Wood is a material widely used in the built environment, but its flammability and response to fire are a disadvantage. Therefore, it is essential to have substantial knowledge of the behavior of wood undergoing external heating such as in a fire. The majority of studies in the literature use constant irradiation. Although this assumption simplifies both modelling and experimental endeavors, it is important to assess the behavior of materials under more comprehensive heating scenarios which might challenge the validity of solid-phase ignition criteria developed previously. These criteria are evaluated here for the spontaneous ignition under transient irradiation by combining experimental measurements and a-priori predictions from a model of heat transfer and pyrolysis.
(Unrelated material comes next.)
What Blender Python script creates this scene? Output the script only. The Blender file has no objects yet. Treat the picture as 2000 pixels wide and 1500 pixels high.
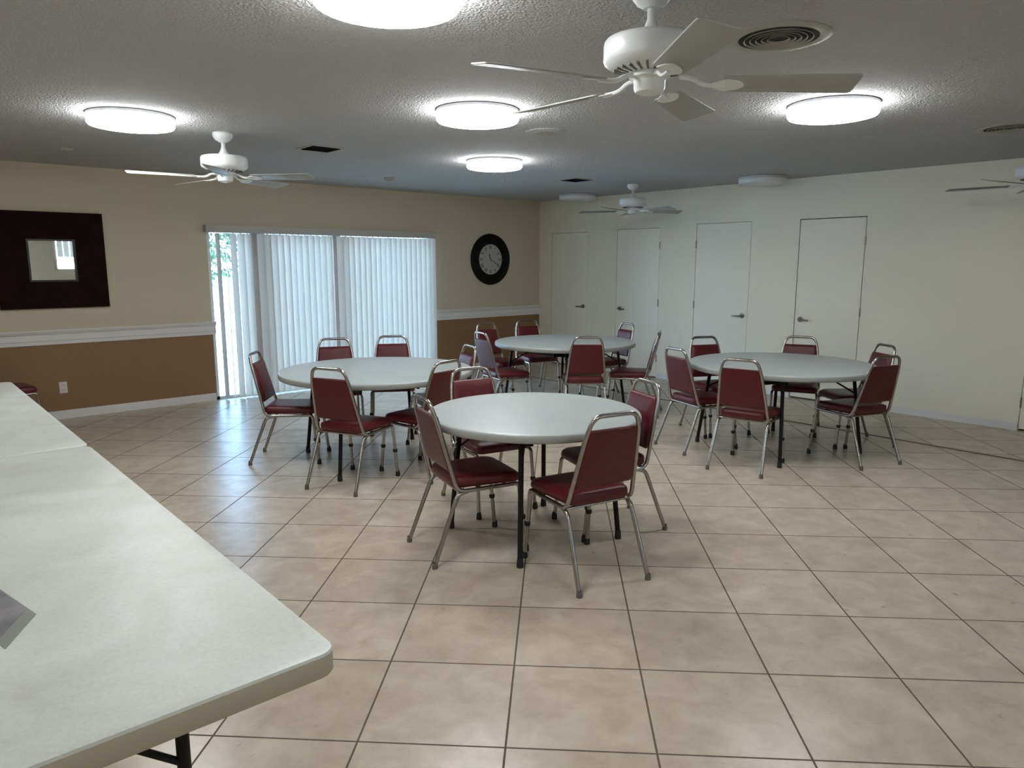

We have applied a two-step transient irradiation in the cone calorimeter in the form of a growth curve followed by constant irradiation. We use white spruce samples of size 100×100mm and thickness of 38mm . We measure the temperature at different depths and the mass loss. A one dimensional model written in the open source code Gpyro is used to predict the pyrolysis behavior. The model has a chemical scheme in which the components of wood (hemicellulose, cellulose, lignin) become active, then decompose in two competing reactions: one reaction to char and gas, and one reaction to tar. The kinetic parameters, as well as the thermal properties of the wood and char are taken from the literature, while ρ and moisture content are measured experimentally. A priori predictions of the temperature, made prior to the experiments, show excellent agreement with the measurements, being within the experimental uncertainty range. The mass loss rate (MLR) predictions are qualitatively similar to the measurements, but there is a large uncertainty in the measurements. For a-posteriori simulations, certain parameters are changed after having access to the measurements to improve the simulations. Also, we perform an evaluation of the solid phase ignition criteria used in the literature, and find that neither criteria is a consistent indicator of ignition. These results help understand the spontaneous ignition of wood subjected to transient irradiation and identify strengths and gaps in the topic.